Many people were robbed while walking to communal toilets or to the bushes at night to relieve themselves, she told the commissioners, retired judge Kate O'Regan and advocate Vusi Pikoli.

Mlungwana told the packed hall in Khayelitsha, where the hearings are being held, about her own experiences with crime.

“I've been robbed a couple of time going to school... to the Sanlam Centre,” she said.

Reporting the robberies was futile, as she did not expect the criminals to be arrested or her belongings to be recovered.

Earlier, the commission heard from the relatives of two men killed by vigilantes.

Nomakhuma Bontshi, the aunt of 30-year-old Andile Ntsholo, who was necklaced in May 2012, broke down and dabbed away tears with a blue handkerchief after telling commissioners her story. Necklacing involves placing a car tyre over someone's head and setting it alight.

The night before her nephew was found dead in B-section, residents gathered at her sister's house and told them they would be packing his bags and forcing him out of the area because he was accused of stealing cellphones from residents, Bontshi said. His charred body was found in Khayelitsha the next morning.
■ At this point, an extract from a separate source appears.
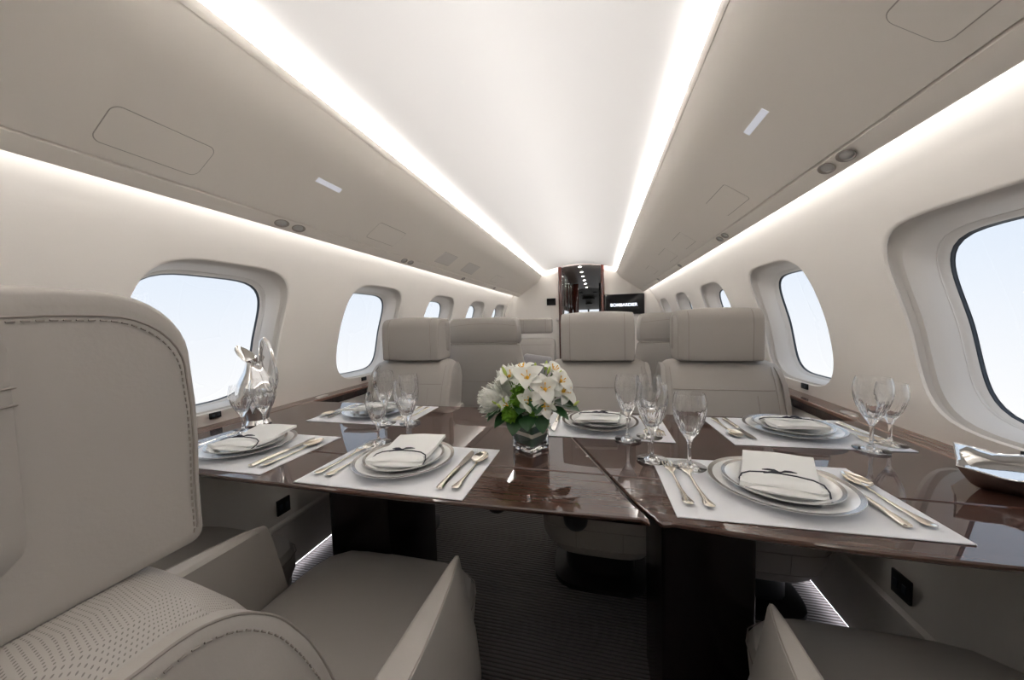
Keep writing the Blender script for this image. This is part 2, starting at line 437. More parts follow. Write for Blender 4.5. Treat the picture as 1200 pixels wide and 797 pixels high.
for s, side in ((-1, 'left'), (1, 'right')):
    B = empty('overhead_bin', 'long beige overhead bin running along the %s side of the cabin' % side, 'overhead bin', loc=(0, 0, 0))
    obj('bin_body', rings_bm([[(s * p[0], Y0, p[1]) for p in BINP], [(s * p[0], Y1, p[1]) for p in BINP]]), 'bin', B)
    def panel(name, y0, y1, x0, x1, r, mat, line=True, th=.0012, lab=None):
        yc, xc = (y0 + y1) / 2, (x0 + x1) / 2
        out = [(xc + p[1], yc + p[0]) for p in rrect(y1 - y0, x1 - x0, r)]
        inn = [(xc + p[1], yc + p[0]) for p in rrect(y1 - y0 - .004, x1 - x0 - .004, max(.001, r - .002))]
        def T(poly, off): 
            q = []
            for p in poly:
                a = bin_pt(s, p[0], off); q.append((a[0], p[1], a[1]))
            return q
        bm = rings_bm([T(inn, -.002), T(inn, th)], cap=True)
        o = obj(name, bm, mat, B)
        if line: obj('panel_gap', rings_bm([T(out, .0004), T(inn, .0004)], cap=False), 'groove', o)
        if lab: o['label'] = lab
        return o
    panel('access_panel', .535, .745, .742, .830, .018, 'bin')
    panel('service_panel', 1.475, 1.705, .740, .828, .012, 'bin')
    panel('speaker_grille', 2.20, 2.43, .742, .828, .006, 'reveal' if s < 0 else 'bin')
    panel('speaker_grille', 2.66, 2.93, .742, .828, .006, 'reveal' if s < 0 else 'bin')
    panel('small_panel', 3.45, 3.70, .745, .825, .006, 'bin')
    panel('sign_plate', 1.045, 1.165, .688, .708, .002, 'label', line=False, lab='pale blue-white blank sign plate')
    for yc in (1.062, 1.137, 1.905, 1.978, 2.86, 3.80):
        a = bin_pt(s, .883, .0)
        ang = math.atan2(.221, .305)
        n = Vector((-s * .586, 0, -.81)).normalized()
        zax = n; yax = Vector((0, 1, 0)); xax = yax.cross(zax)
        mt = Matrix.Translation(Vector((a[0], yc, a[1])) + n * .0005) @ Matrix((xax, yax, zax)).transposed().to_4x4()
        sx = .62
        b2 = lathe([(.016, .0), (.026, .0006), (.030, .003), (.027, .0045), (.023, .003), (.0205, .001)], 32)
        for v in b2.verts: v.co.x *= sx
        bmesh.ops.transform(b2, matrix=mt, verts=b2.verts)
        o = obj('reading_light', b2, 'bezel', B)
        b3 = disc(.0205, .0022, 32)
        b3 = lathe([(.0205, .001), (.014, .0035), (.006, .0042), (.0001, .0044)], 32)
        for v in b3.verts: v.co.x *= sx
        bmesh.ops.transform(b3, matrix=mt, verts=b3.verts)
        obj('lens', b3, 'lens', o)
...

“The police arrived at our house the next morning and asked us who could have done this and we said we don't know.”

She said it was the first and last time they heard from police.

“We never got around to find out everything from the police. All I know is God will reveal who did this.”

Norman Arendse, for the police, asked her why she had not contacted the police when her nephew's neighbours threatened to evict him.

“Because the residents were so angry.... We thought even the police wouldn't be able to do anything about it,” she answered.

Harare resident Mzoxolo Tame was the next to take the stand. Tame's cousin Xolisile was killed in January last year after allegedly being caught breaking into a house.

Tame told the commission of his encounter with the investigating officer, shortly before his cousin's body was identified. He described the officer as rude, dismissive and disrespectful.

When asked what the detective told him, he quoted the officer.

“He said, I quote: 'The laaitie (youth) was caught with his body halfway through the window of a house and he was moered (beaten up)',” said Tame.

A woman, her son, and another man were arrested and later released on bail. Tame said he had yet to hear from Harare police how far the case had progressed.

He told O'Regan and Pikoli how he felt about the attitude of police officers in Harare in general.

“They don't understand their fundamental responsibility... They think they are doing the community a favour,” Tame said.

“Their attitude is not that of public servants.”

The commission was set up to probe allegations of police inefficiency in Khayelitsha following several mob justice killings, allegedly as a result of residents' frustrations with police inaction.